6Mount Bruce Mining Pty Ltd v Wright Prospecting Pty Ltd [2015] HCA 37; (2015) 256 CLR 104 [46] - [52] (French CJ, Nettle & Gordon JJ); Australian Broadcasting Commission v Australasian Performing Right Association [1973] HCA 36; (1973) 129 CLR 99, 105 (Barwick J), 109 (Gibbs J).
7Marsh v Baxter [No 2] [2016] WASCA 51 [31] (the Court); Noye v Robbins [2010] WASCA 83 [296] (Owen JA, Pullin & Buss JJA agreeing).
8Noye v Robbins [2010] WASCA 83 [332] (Owen JA, Pullin & Buss JJA agreeing); Wentworth v Rogers [2006] NSWCA 145; (2006) 66 NSWLR 474 [45], [50], [54] (Santow JA).
9Noye v Robbins [2010] WASCA 83 [297] (Owen JA, Pullin & Buss JJA agreeing).
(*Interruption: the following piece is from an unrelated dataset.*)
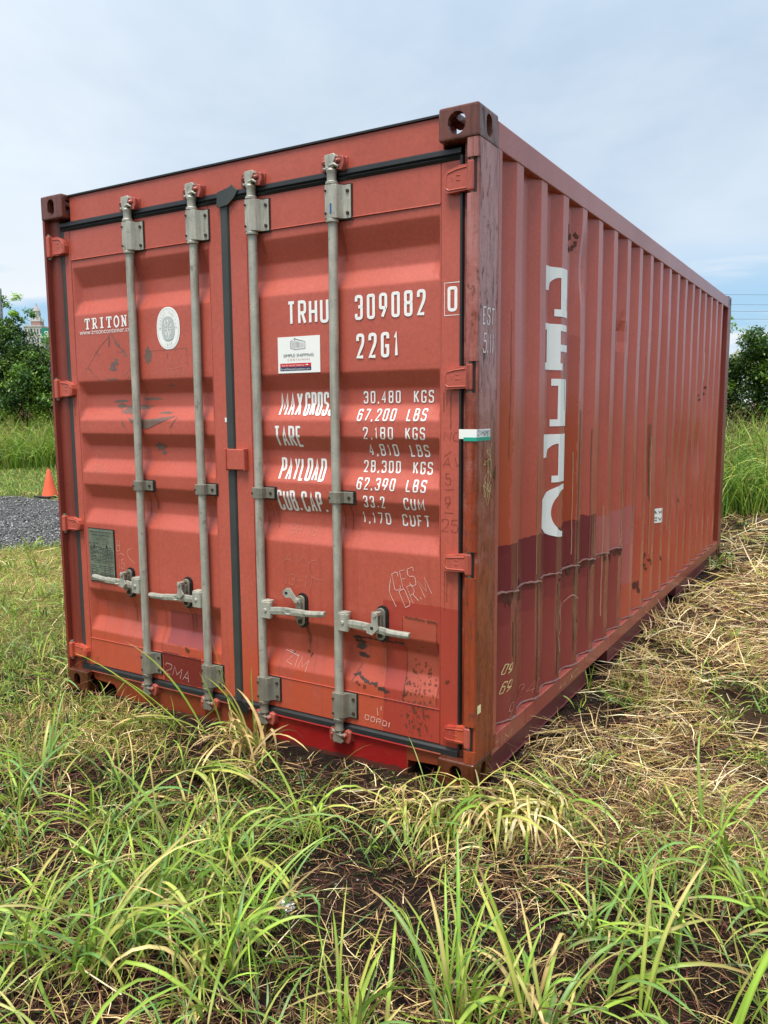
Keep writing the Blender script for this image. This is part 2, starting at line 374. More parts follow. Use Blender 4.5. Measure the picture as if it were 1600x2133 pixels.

10Marsh v Baxter [No 2] [2016] WASCA 51 [31] (the Court); Noye v Robbins [2010] WASCA 83 [296] - [297] (Owen JA, Pullin & Buss JJA agreeing).
11Wentworth v Rogers [2006] NSWCA 145; (2006) 66 NSWLR 474.
12King v King [2012] QCA 081.
13Mainieri v Cirillo [2014] VSCA 227; (2014) 47 VR 127.
14Mainieri v Cirillo [2014] VSCA 227; (2014) 47 VR 127 [52] (the Court).
15Monitronix Ltd v Michael (1992) 7 WAR 195 [200] (Murray J).
16Monitronix Ltd v Michael (1992) 7 WAR 195 [200] (Murray J).
17Monitronix Ltd v Michael (1992) 7 WAR 195 [200] (Murray J).